Nein. Haiti allein kann nicht angemessen auf diese Situation reagieren. Die haitianische Regierung braucht internationale Hilfe, um ihre Möglichkeiten im Katastrophenschutz zu erhöhen. Der Zivilschutz leistet zwar eine außerordentliche Arbeit. Doch es fehlt an logistischen Kapazitäten, um die Hilfe aufrechtzuerhalten und die Bergungsarbeiten fortzusetzen. Das Gesundheitswesen muss wieder auf die Beine kommen. Ganz zu schweigen von mittelfristigen Aufgaben wie dem Schulwesen. Ein Großteil der Schulen in der Region ist zerstört. Es braucht Räume und Fachleute. Haiti schafft das nur mit internationalen Partnern.

In welchen Zustand war die Region vor dem Erdbeben?

Die wirtschaftliche Situation im gesamten Land ist seit einigen Jahren sehr schwierig. Der Süden litt zusätzlich unter den Folgen der Katastrophe in der Folge des Hurrikans Matthew im Jahr 2016. Die Situation der Bevölkerung hat sich seither nicht verbessert. Die Mehrheit ist weiterhin sehr anfällig. Das Land braucht dringend mehr Stabilität.

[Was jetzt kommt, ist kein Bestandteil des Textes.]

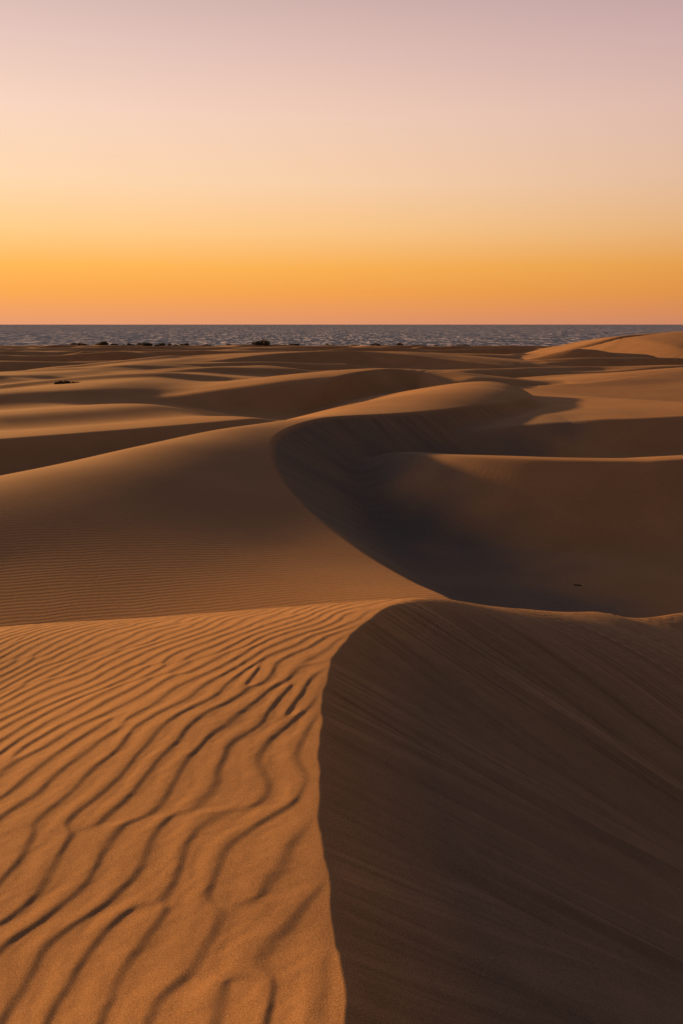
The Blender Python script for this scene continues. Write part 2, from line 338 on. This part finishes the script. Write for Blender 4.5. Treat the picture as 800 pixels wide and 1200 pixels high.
# ---- sun / world
SAZ=math.radians(-52); SEL=math.radians(8)
sd_=Vector((math.sin(SAZ)*math.cos(SEL),math.cos(SAZ)*math.cos(SEL),math.sin(SEL)))
ld=bpy.data.lights.new("sun",'SUN'); ld.energy=8; ld.angle=math.radians(1.8); ld.color=(1.0,.52,.17)
lo=bpy.data.objects.new("sun",ld); lo.rotation_euler=sd_.to_track_quat('Z','Y').to_euler(); bpy.context.collection.objects.link(lo)
w=bpy.data.worlds.new("World"); bpy.context.scene.world=w; w.use_nodes=True; nt=w.node_tree; L=nt.links.new
bg=nt.nodes["Background"]
tc=N(nt,"ShaderNodeTexCoord"); nm=N(nt,"ShaderNodeVectorMath",operation='NORMALIZE'); L(tc.outputs["Generated"],nm.inputs[0])
sx=N(nt,"ShaderNodeSeparateXYZ"); L(nm.outputs[0],sx.inputs[0])
def lin(c): return tuple(((v/255)/12.92 if v/255<=.04045 else ((v/255+.055)/1.055)**2.4) for v in c)+(1,)
r=N(nt,"ShaderNodeValToRGB"); L(sx.outputs[2],r.inputs[0])
stops=[(0,(221,148,108)),(.012,(232,152,96)),(.035,(243,162,78)),(.062,(249,176,84)),(.10,(250,196,132)),(.15,(247,206,167)),(.216,(240,203,182)),(.276,(224,189,179)),(.33,(203,174,169)),(.45,(134,124,130)),(.7,(96,95,108)),(1,(80,82,96))]
el_=r.color_ramp.elements
el_[0].position=0; el_[0].color=lin(stops[0][1]); el_[1].position=1; el_[1].color=lin(stops[-1][1])
for p,c in stops[1:-1]:
    q_=el_.new(p); q_.color=lin(c)
cb=N(nt,"ShaderNodeCombineXYZ"); L(sx.outputs[0],cb.inputs[0]); L(sx.outputs[1],cb.inputs[1])
nn=N(nt,"ShaderNodeVectorMath",operation='NORMALIZE'); L(cb.outputs[0],nn.inputs[0])
dt=N(nt,"ShaderNodeVectorMath",operation='DOT_PRODUCT'); L(nn.outputs[0],dt.inputs[0]); dt.inputs[1].default_value=(math.sin(SAZ),math.cos(SAZ),0)
mr=N(nt,"ShaderNodeMapRange"); mr.inputs[1].default_value=-1; mr.inputs[2].default_value=1; L(dt.outputs["Value"],mr.inputs[0])
r2=N(nt,"ShaderNodeValToRGB"); L(mr.outputs[0],r2.inputs[0]); e=r2.color_ramp.elements
e[0].position=0; e[0].color=(.34,.37,.41,1); e[1].position=1; e[1].color=(1.1,1.12,1.15,1)
for p,c in [(.45,(.44,.46,.51)),(.62,(.81,.79,.87)),(.81,(1,1,1)),(.93,(1.09,1.13,1.13))]:
    q_=e.new(p); q_.color=c+(1,)
mx=N(nt,"ShaderNodeVectorMath",operation='MULTIPLY'); L(r.outputs[0],mx.inputs[0]); L(r2.outputs[0],mx.inputs[1])
L(mx.outputs[0],bg.inputs[0]); bg.inputs[1].default_value=1.0
# ---- camera
cd=bpy.data.cameras.new("camera"); cd.sensor_fit='VERTICAL'; cd.sensor_height=36; cd.lens=30; cd.clip_end=200000; cd.clip_start=0.05
co=bpy.data.objects.new("camera",cd); co.location=(0,0,E); co.rotation_euler=(math.radians(90-12.4),0,0)
bpy.context.collection.objects.link(co); bpy.context.scene.camera=co
sc=bpy.context.scene; sc.view_settings.view_transform='Standard'; sc.view_settings.look='None'; sc.view_settings.exposure=0
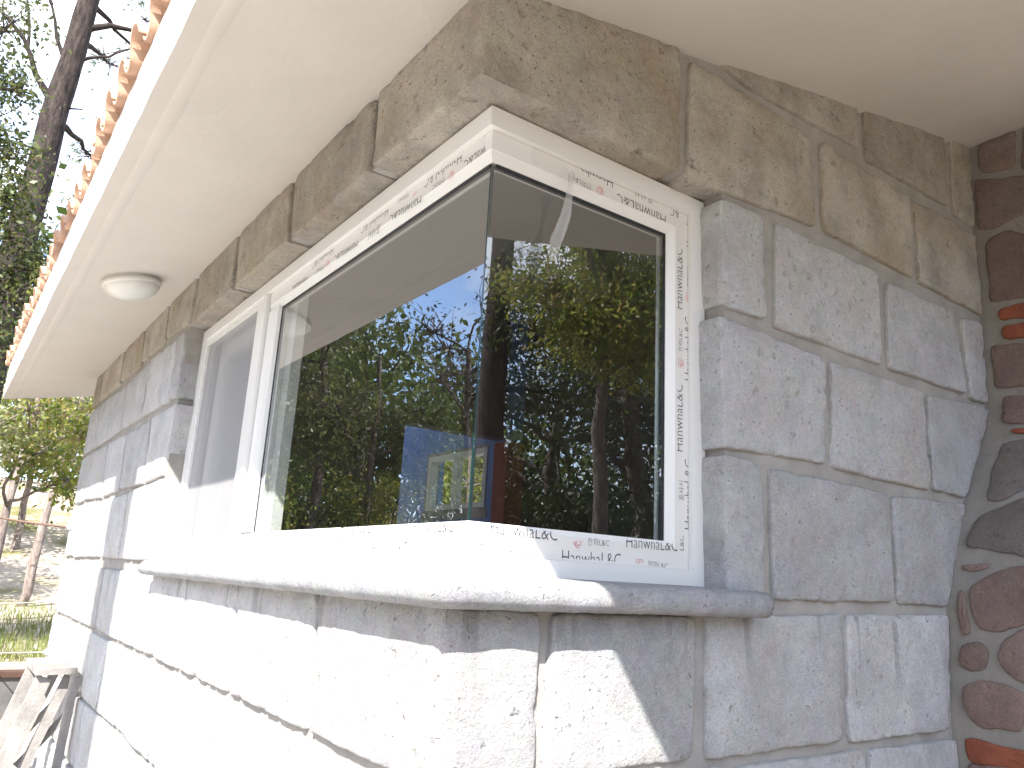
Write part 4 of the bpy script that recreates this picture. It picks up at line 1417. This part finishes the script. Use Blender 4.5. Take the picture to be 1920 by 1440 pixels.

Wie beurteilen Sie die Stimmung in der Bevölkerung nach dem Erdbeben?

Die Bevölkerung ist unruhig und hat das Vertrauen verloren. Die humanitären Organisationen, aber auch die Regierung haben nun eine große Verantwortung, um dieses Vertrauen wieder aufzubauen. Wir tun alles dafür, um der haitianischen Bevölkerung zu helfen, die in einer verzweifelten Situation ist.

Sie waren 25 Jahre alt, als 2010 ein verheerendes Erdbeben mehr als 200.000 Menschen tötete. Wie hat diese Katastrophe Ihr Leben verändert?

Ich war damals in der Hauptstadt Port-au-Prince und kroch aus einem beschädigten Haus. Das hat mir das Risiko von Naturkatastrophen vor Augen geführt und auch meine Neugierde geweckt. Ich wollte wissen, wie ich mich und andere vor diesen Risiken schützen kann. Und schließlich hat es auch meine berufliche Laufbahn bestimmt. Ich will meine Erfahrung einsetzen, um anderen zu helfen. Das Erdbeben von 2010 war vielleicht eine der wichtigsten Erfahrungen in meinem Leben. Ich sehe das Leben seither mit anderen Augen.